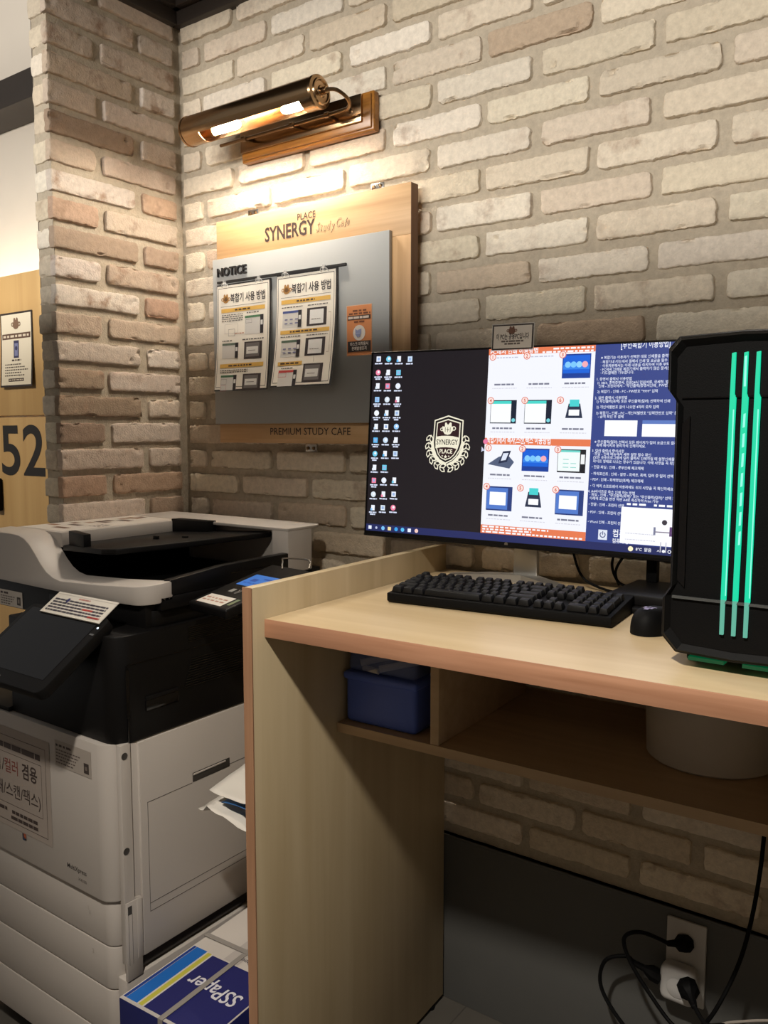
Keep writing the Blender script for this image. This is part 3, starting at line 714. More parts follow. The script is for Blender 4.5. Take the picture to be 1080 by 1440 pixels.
for r, (ya, yb) in enumerate(rows_):
    for c in range(3):
        num = r % 2*3+c+1; u0 = ux0+cw*c+.006; u1 = ux0+cw*(c+1)-.006; v1 = vv(ya); v0 = vv(yb)
        if modes[r][c]: tablet(u0+.004, v0, u1-.002, v1, modes[r][c])
        else: scr.words(u0+.012, u1-.004, v1-.004, .0022, (190, 190, 206), 3)
        scr.disc(u0+.004, v1-.001, .0075, (214, 110, 90), 7); scr.disc(u0+.004, v1-.001, .006, (250, 226, 220), 8); scr.text(str(num), u0+.004, v1-.0045, .007, (200, 80, 60), 9, 'c', off=.02)
        scr.words(u0+.010, u1-.010, v0-.012, .0036, (120, 122, 140), 3, gap=.5); scr.words(u0+.006, u1-.004, v0-.019, .0016, (206, 206, 216), 3)
# right hand text column
tx = ux1+.006
lines = [(190, 0, '※ 복합기는 이용자가 선택한 대로 인쇄물을 출력합니다.'), (212, 0, '· 복합기내 카드에서 결제시 인쇄 및 요금을 필수 확인'), (232, 0, '· 이용자분께서는 아래 내용을 숙지하여 이용 부탁드립니다'), (251, 0, '· PC에서 인쇄로 복합기에서 출력하기 많은 문서는 30매'), (268, 0, '· 카드결제만 가능합니다.'),
         (300, -.006, '1. 증명서 출력시 이용방법'), (319, -.004, '1) 1860, 공적증명서, 민원24시 민원서류, 국세청, 법원'), (336, -.002, '인쇄 - 프린터에서 - "무인출력(증명서인쇄_ PW번호"'), (364, -.004, '2) 복합기 - 인쇄 - PC - PW번호 "9999" 입력'),
         (396, -.008, '2. 일반 출력시 이용방법'), (414, -.004, '1) 무인출력(흑백) 또는 무인출력(컬러) 선택하여 인쇄'), (443, -.004, '2) 개인식별번호 없이 나오면 4자리 숫자 입력'), (474, -.004, '3) 복합기 - 인쇄 - PC - 개인식별번호 "입력한번호 입력" 문서'), (492, 0, '- 금액 확인 후 결제'),
         (622, -.004, '※ 무인출력(컬러) 선택시 모든 페이지가 컬러 요금으로 결제'), (640, 0, '흑백 페이지와 분리하여 인쇄하세요.'), (668, -.008, '3. 컬러 출력시 주의사항'), (684, -.006, '· 파일 - 인쇄 메뉴에서 세부 설정 필수 확인'), (702, -.005, '(모든 응용프로그램에 컬러 출력시 인쇄하실 때 설정인쇄물'), (722, -.005, '파이프 형태로 나오는 경우가 있습니다. 아래 사항을 꼭 확인'),
         (752, -.007, '• 한글 파일 : 인쇄 - 공부인쇄 체크해제'), (786, -.007, '• 파워포인트 : 인쇄 - 설정 - 회색조, 흑백, 컬러 중 컬러 선택'), (816, -.008, '• PDF : 인쇄 - 회색명암(흑백) 체크해제'), (849, -.008, '• 각 여러 소프트웨어 사용자에도 위의 사항을 꼭 확인하세요.'),
         (878, -.012, '4. A4사이즈로 축소 인쇄 하는 방법'), (895, -.008, '· 파일 - 인쇄 - "무인출력(흑백)" 또는 "무인출력(컬러)" 선택 후'), (914, -.008, '아래에 조건을 변경 하면 A4로 축소하여 Print 가능'), (945, -.009, '• 한글 : 인쇄 - 프린터 선택'), (985, -.009, '• PDF : 인쇄 - 프린터 선택'), (1035, -.009, '• Word 인쇄 - 프린터 선택')]
full = SX1-tx-.004
def text_w(st, h):
    vs, _ = text_geo(st, 0.0, .012, 1); return (max(p[0] for p in vs)-min(p[0] for p in vs))*h/.70
for y, du, st in lines:
    h_ = .0050
    while text_w(st, h_)*.92 > full-du-.004: st = st[:-1]
    scr.text(st, tx+.006+du, c4(800, y+4)[1], h_, (220, 226, 244), 3, off=.012, res=1, xs=.92)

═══

> _Set exercise_
All of the data above should be quoted exactly, except for the pictures.

> _Answer for the task_
Keep writing the Blender script for this image. This is part 3, starting at line 714. More parts follow. The script is for Blender 4.5. Take the picture to be 1080 by 1440 pixels.
for r, (ya, yb) in enumerate(rows_):
    for c in range(3):
        num = r % 2*3+c+1; u0 = ux0+cw*c+.006; u1 = ux0+cw*(c+1)-.006; v1 = vv(ya); v0 = vv(yb)
        if modes[r][c]: tablet(u0+.004, v0, u1-.002, v1, modes[r][c])
        else: scr.words(u0+.012, u1-.004, v1-.004, .0022, (190, 190, 206), 3)
        scr.disc(u0+.004, v1-.001, .0075, (214, 110, 90), 7); scr.disc(u0+.004, v1-.001, .006, (250, 226, 220), 8); scr.text(str(num), u0+.004, v1-.0045, .007, (200, 80, 60), 9, 'c', off=.02)
        scr.words(u0+.010, u1-.010, v0-.012, .0036, (120, 122, 140), 3, gap=.5); scr.words(u0+.006, u1-.004, v0-.019, .0016, (206, 206, 216), 3)
# right hand text column
tx = ux1+.006
lines = [(190, 0, '※ 복합기는 이용자가 선택한 대로 인쇄물을 출력합니다.'), (212, 0, '· 복합기내 카드에서 결제시 인쇄 및 요금을 필수 확인'), (232, 0, '· 이용자분께서는 아래 내용을 숙지하여 이용 부탁드립니다'), (251, 0, '· PC에서 인쇄로 복합기에서 출력하기 많은 문서는 30매'), (268, 0, '· 카드결제만 가능합니다.'),
         (300, -.006, '1. 증명서 출력시 이용방법'), (319, -.004, '1) 1860, 공적증명서, 민원24시 민원서류, 국세청, 법원'), (336, -.002, '인쇄 - 프린터에서 - "무인출력(증명서인쇄_ PW번호"'), (364, -.004, '2) 복합기 - 인쇄 - PC - PW번호 "9999" 입력'),
         (396, -.008, '2. 일반 출력시 이용방법'), (414, -.004, '1) 무인출력(흑백) 또는 무인출력(컬러) 선택하여 인쇄'), (443, -.004, '2) 개인식별번호 없이 나오면 4자리 숫자 입력'), (474, -.004, '3) 복합기 - 인쇄 - PC - 개인식별번호 "입력한번호 입력" 문서'), (492, 0, '- 금액 확인 후 결제'),
         (622, -.004, '※ 무인출력(컬러) 선택시 모든 페이지가 컬러 요금으로 결제'), (640, 0, '흑백 페이지와 분리하여 인쇄하세요.'), (668, -.008, '3. 컬러 출력시 주의사항'), (684, -.006, '· 파일 - 인쇄 메뉴에서 세부 설정 필수 확인'), (702, -.005, '(모든 응용프로그램에 컬러 출력시 인쇄하실 때 설정인쇄물'), (722, -.005, '파이프 형태로 나오는 경우가 있습니다. 아래 사항을 꼭 확인'),
         (752, -.007, '• 한글 파일 : 인쇄 - 공부인쇄 체크해제'), (786, -.007, '• 파워포인트 : 인쇄 - 설정 - 회색조, 흑백, 컬러 중 컬러 선택'), (816, -.008, '• PDF : 인쇄 - 회색명암(흑백) 체크해제'), (849, -.008, '• 각 여러 소프트웨어 사용자에도 위의 사항을 꼭 확인하세요.'),
         (878, -.012, '4. A4사이즈로 축소 인쇄 하는 방법'), (895, -.008, '· 파일 - 인쇄 - "무인출력(흑백)" 또는 "무인출력(컬러)" 선택 후'), (914, -.008, '아래에 조건을 변경 하면 A4로 축소하여 Print 가능'), (945, -.009, '• 한글 : 인쇄 - 프린터 선택'), (985, -.009, '• PDF : 인쇄 - 프린터 선택'), (1035, -.009, '• Word 인쇄 - 프린터 선택')]
full = SX1-tx-.004
def text_w(st, h):
    vs, _ = text_geo(st, 0.0, .012, 1); return (max(p[0] for p in vs)-min(p[0] for p in vs))*h/.70
for y, du, st in lines:
    h_ = .0050
    while text_w(st, h_)*.92 > full-du-.004: st = st[:-1]
    scr.text(st, tx+.006+du, c4(800, y+4)[1], h_, (220, 226, 244), 3, off=.012, res=1, xs=.92)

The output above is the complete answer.